**Brief**. The lines from the top of the material through the line with "from mathutils.geometry import" are to be set down exactly. Leave the pictures out.
━━━━━ Recorded data
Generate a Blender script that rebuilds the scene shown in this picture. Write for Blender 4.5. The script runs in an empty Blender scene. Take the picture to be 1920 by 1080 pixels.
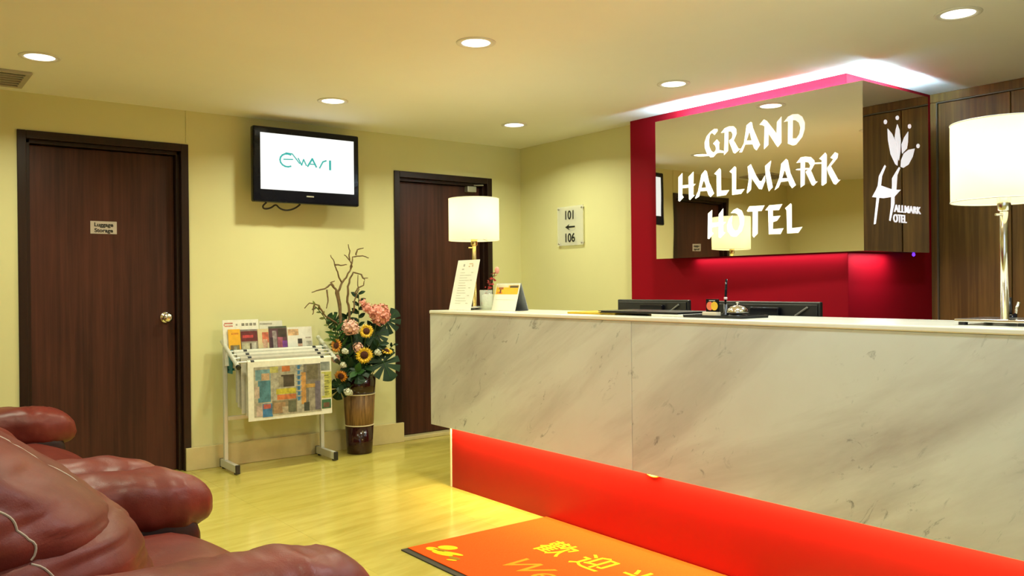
import bpy, bmesh, math, random
from mathutils import Vector, Matrix, noise
from mathutils.geometry import tessellate_polygon

random.seed(11)
PI = math.pi
scene = bpy.context.scene
COL = scene.collection
def V(*a): return Vector(a)

# ------------------------------------------------------------------ camera
cam_d = bpy.data.cameras.new('camera')
cam_d.sensor_width = 36.0
cam_d.lens = 1591.1 / 1920 * 36.0
cam_d.clip_start = 0.05
cam = bpy.data.objects.new('camera', cam_d)
COL.objects.link(cam)
yaw, pitch, roll = math.radians(52.608), math.radians(-0.1233), math.radians(-0.5611)
fwd = V(math.cos(yaw) * math.cos(pitch), math.sin(yaw) * math.cos(pitch), math.sin(pitch))
rgt = V(math.sin(yaw), -math.cos(yaw), 0)
up = rgt.cross(fwd)
r2 = rgt * math.cos(roll) + up * math.sin(roll)
u2 = -rgt * math.sin(roll) + up * math.cos(roll)
mw = Matrix((r2, u2, -fwd)).transposed().to_4x4()
mw.translation = (0, 0, 1.2)
cam.matrix_world = mw
scene.camera = cam

# ------------------------------------------------------------------ view, world
vs = scene.view_settings
vs.view_transform = 'Standard'
vs.look = 'None'
vs.exposure = 0.04
vs.gamma = 1.0
vs.use_curve_mapping = False
world = bpy.data.worlds.new('world')
scene.world = world
world.use_nodes = True
wb = world.node_tree.nodes['Background']
wb.inputs['Color'].default_value = (0.75, 0.85, 1.0, 1)
wb.inputs['Strength'].default_value = 1.0

WARM = (0.98, 1.0, 0.74)
COOL = (0.78, 0.90, 1.0)

def area(name, loc, size, energy, col, rot=(0, 0, 0), size_y=None, shape=None, spread=PI, parent=None):
    d = bpy.data.lights.new(name, 'AREA')
    d.energy = energy
    d.color = col
    d.size = size
    d.spread = spread
    if size_y:
        d.shape = 'RECTANGLE'
        d.size_y = size_y
    if shape:
        d.shape = shape
    o = bpy.data.objects.new(name, d)
    COL.objects.link(o)
    o.location = loc
    o.rotation_euler = rot
    if parent:
        o.parent = parent
    return o

# cool fill light added behind the camera, outside a made-up glazed opening
area('cool_fill', (-0.66, -1.1, 1.2), 2.1, 10, COOL, (0, -PI / 2, 0), size_y=3.4)

# ------------------------------------------------------------------ materials
def nmat(name):
    m = bpy.data.materials.new(name)
    m.use_nodes = True
    nt = m.node_tree
    return m, nt, nt.nodes['Principled BSDF']

def N(nt, t, **kw):
    n = nt.nodes.new(t)
    for k, v in kw.items():
        if k in n.inputs.keys():
            n.inputs[k].default_value = v
        else:
            setattr(n, k, v)
    return n

def rgba(c): return (c[0], c[1], c[2], 1.0)

def mat(name, col, rough=0.5, metal=0.0, spec=0.5, var=0.0, scale=8.0, bump=0.0, bscale=60.0, stretch=None,
        col2=None, coat=0.0):
    m, nt, b = nmat(name)
    b.inputs['Base Color'].default_value = rgba(col)
    b.inputs['Roughness'].default_value = rough
    b.inputs['Metallic'].default_value = metal
    b.inputs['Specular IOR Level'].default_value = spec
    b.inputs['Coat Weight'].default_value = coat
    tc = N(nt, 'ShaderNodeTexCoord')
    src = tc.outputs['Object']
    if stretch:
        mp = N(nt, 'ShaderNodeMapping')
        mp.inputs['Scale'].default_value = stretch
        nt.links.new(src, mp.inputs['Vector'])
        src = mp.outputs['Vector']
    if var or col2:
        n = N(nt, 'ShaderNodeTexNoise', Scale=scale, Detail=6.0, Roughness=0.6)
        nt.links.new(src, n.inputs['Vector'])
        r = N(nt, 'ShaderNodeValToRGB')
        c2 = col2 or tuple(max(0, c * (1 - var)) for c in col)
        r.color_ramp.elements[0].color = rgba(c2)
        r.color_ramp.elements[0].position = 0.35
        r.color_ramp.elements[1].color = rgba(col)
        r.color_ramp.elements[1].position = 0.65
        nt.links.new(n.outputs['Fac'], r.inputs['Fac'])
        nt.links.new(r.outputs['Color'], b.inputs['Base Color'])
    if bump:
        n2 = N(nt, 'ShaderNodeTexNoise', Scale=bscale, Detail=4.0)
        nt.links.new(src, n2.inputs['Vector'])
        bp = N(nt, 'ShaderNodeBump', Strength=bump, Distance=0.01)
        nt.links.new(n2.outputs['Fac'], bp.inputs['Height'])
        nt.links.new(bp.outputs['Normal'], b.inputs['Normal'])
    return m

def emit(name, col, strength, dark=False):
    m, nt, b = nmat(name)
    b.inputs['Base Color'].default_value = rgba((0.02, 0.02, 0.02) if dark else tuple(min(1, c) for c in col))
    b.inputs['Emission Color'].default_value = rgba(col)
    b.inputs['Emission Strength'].default_value = strength
    b.inputs['Roughness'].default_value = 0.5
    return m

def rot_scale(nt, src, rot, sc):
    a = N(nt, 'ShaderNodeMapping')
    a.inputs['Rotation'].default_value = rot
    nt.links.new(src, a.inputs['Vector'])
    b = N(nt, 'ShaderNodeMapping')
    b.inputs['Scale'].default_value = sc
    nt.links.new(a.outputs['Vector'], b.inputs['Vector'])
    return b

def marble_mat(name, base, vein, band, dark, off=(0, 0, 0)):
    """pale marble: soft diagonal bands plus scattered dark flecks (object space: y along, z up)"""
    m, nt, b = nmat(name)
    L = nt.links.new
    tc = N(nt, 'ShaderNodeTexCoord')
    mp0 = N(nt, 'ShaderNodeMapping')
    mp0.inputs['Location'].default_value = off
    L(tc.outputs['Object'], mp0.inputs['Vector'])
    # diagonal, stretched bands
    mp = rot_scale(nt, mp0.outputs['Vector'], (math.radians(30), 0, 0), (1, 0.36, 2.0))
    n1 = N(nt, 'ShaderNodeTexNoise', Scale=1.7, Detail=9.0, Roughness=0.60, Distortion=0.35)
    L(mp.outputs['Vector'], n1.inputs['Vector'])
    r1 = N(nt, 'ShaderNodeValToRGB')
    r1.color_ramp.elements[0].position = 0.46
    r1.color_ramp.elements[0].color = (0, 0, 0, 1)
    r1.color_ramp.elements[1].position = 0.74
    r1.color_ramp.elements[1].color = (1, 1, 1, 1)
    L(n1.outputs['Fac'], r1.inputs['Fac'])
    mx1 = N(nt, 'ShaderNodeMix', data_type='RGBA')
    mx1.inputs['A'].default_value = rgba(base)
    mx1.inputs['B'].default_value = rgba(band)
    L(r1.outputs['Color'], mx1.inputs['Factor'])
    # cloudy patches
    n3 = N(nt, 'ShaderNodeTexNoise', Scale=3.5, Detail=5.0, Roughness=0.6)
    L(mp0.outputs['Vector'], n3.inputs['Vector'])
    r3 = N(nt, 'ShaderNodeValToRGB')
    r3.color_ramp.elements[0].position = 0.4
    r3.color_ramp.elements[0].color = (0, 0, 0, 1)
    r3.color_ramp.elements[1].position = 0.75
    r3.color_ramp.elements[1].color = (0.4, 0.4, 0.4, 1)
    L(n3.outputs['Fac'], r3.inputs['Fac'])
    mx2 = N(nt, 'ShaderNodeMix', data_type='RGBA')
    L(mx1.outputs['Result'], mx2.inputs['A'])
    mx2.inputs['B'].default_value = rgba(vein)
    L(r3.outputs['Color'], mx2.inputs['Factor'])
    # dark flecks, gathered where a slow mask allows
    mpf = rot_scale(nt, mp0.outputs['Vector'], (math.radians(48), 0, 0), (1, 0.9, 2.0))
    n4 = N(nt, 'ShaderNodeTexNoise', Scale=7.0, Detail=5.0, Roughness=0.7, Distortion=1.6)
    L(mpf.outputs['Vector'], n4.inputs['Vector'])
    r4 = N(nt, 'ShaderNodeValToRGB')
    r4.color_ramp.elements[0].position = 0.585
    r4.color_ramp.elements[0].color = (0, 0, 0, 1)
    r4.color_ramp.elements[1].position = 0.70
    r4.color_ramp.elements[1].color = (1, 1, 1, 1)
    L(n4.outputs['Fac'], r4.inputs['Fac'])
    n5 = N(nt, 'ShaderNodeTexNoise', Scale=1.9, Detail=2.0)
    L(mp0.outputs['Vector'], n5.inputs['Vector'])
    r5 = N(nt, 'ShaderNodeValToRGB')
    r5.color_ramp.elements[0].position = 0.46
    r5.color_ramp.elements[0].color = (0, 0, 0, 1)
    r5.color_ramp.elements[1].position = 0.60
    r5.color_ramp.elements[1].color = (0.75, 0.75, 0.75, 1)
    L(n5.outputs['Fac'], r5.inputs['Fac'])
    mul = N(nt, 'ShaderNodeMath', operation='MULTIPLY')
    L(r4.outputs['Color'], mul.inputs[0])
    L(r5.outputs['Color'], mul.inputs[1])
    mx3 = N(nt, 'ShaderNodeMix', data_type='RGBA')
    L(mx2.outputs['Result'], mx3.inputs['A'])
    mx3.inputs['B'].default_value = rgba(dark)
    L(mul.outputs[0], mx3.inputs['Factor'])
    L(mx3.outputs['Result'], b.inputs['Base Color'])
    b.inputs['Roughness'].default_value = 0.22
    return m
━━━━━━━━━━
**Output of the exercise**.
Generate a Blender script that rebuilds the scene shown in this picture. Write for Blender 4.5. The script runs in an empty Blender scene. Take the picture to be 1920 by 1080 pixels.
import bpy, bmesh, math, random
from mathutils import Vector, Matrix, noise
from mathutils.geometry import tessellate_polygon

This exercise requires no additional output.